I won’t make a speech, but I’ll be glad to answer any questions. If I make a speech I’ll be fifty percent wrong, and if I answer your questions I’ll only be a little wrong…
In the first place, improvisation is a silly word because when you have a scene to do, you don’t really know anything about it until you see the people that are going to act in the picture. I’m more interested in fitting the story around the actors. A script is an important basis, but it doesn’t have to be followed exactly…A good example was a week before starting a new picture with John Wayne. I was down in Mexico on location and found a Mexican boy who I thought was awfully good. I made a test for him for a small part and gave him the lead opposite Wayne…
Actors per se I don’t give too much a hoot about, but personalities I do. I can take a personality and make something out of him, though I’ve worked with a lot of personalities who were both personalities and good actors, like Gary Cooper.

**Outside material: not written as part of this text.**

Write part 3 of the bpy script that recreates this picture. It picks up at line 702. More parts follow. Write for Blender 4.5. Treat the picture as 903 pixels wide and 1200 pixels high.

The adolescent looks for a mentor in whose authority he can believe. He eats or reads what his mentor recommends and, inevitably, there are occasions when he has to deceive himself a little; he has to pretend that he enjoys olives or War and Peace more than he actually does. Between the ages of twenty and forty we are engaged in the process of discovering who we are, which involves learning the difference between accidental limitations which it is our duty to outgrow and the necessary limitations of our nature beyond which we cannot trespass without impunity.